Neste processo, exemplifica Joana Canelas, os estudantes “são levados a endividar-se com empréstimos de 26 mil libras [cerca de 30 mil euros] para terminar uma licenciatura [92% recorrem a este meio], o corpo docente é mal pago (em relação às suas qualificações), em muitos casos está sujeito a contratos precários, e os meios de produção de conhecimento ficam sujeitos aos mecanismos da especulação económica”.

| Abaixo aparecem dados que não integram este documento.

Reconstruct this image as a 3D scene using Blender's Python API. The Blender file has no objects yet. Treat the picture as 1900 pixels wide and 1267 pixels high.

“Sinto-me traída pela universidade”, desabafa Stephanie Dennison, 50 anos, professora catedrática em Leeds, insistindo que os responsáveis por estas “têm que ouvir os professores e funcionários e não só os seus colegas do fundo de pensões (USS)”. Foi esta organização, Universities Superannuation Scheme, dirigida por responsáveis das universidades, que propôs o novo projecto ao Conselho de Reitores (UKK), que o aprovou. “Foi uma consulta viciada. O voto de alguns colégios de Oxford e Cambridge foi equiparado ao de universidades inteiras. Na prática, só 42% das universidades representadas na UKK concordaram com o projecto”, denuncia William Rowlandson
Stephanie Dennison adianta que há “alguns reitores que estão a manifestar abertamente a sua simpatia pela posição sindical”. Não é o caso do seu, como conta: “Na Universidade de Leeds estão a ameaçar que nos vão tirar ainda mais de salário se não repusermos as aulas que não demos durante a greve. Chega a ser ofensivo. E pior, é antidemocrático porque anula o efeito desejado quando se faz greve: não produzir.”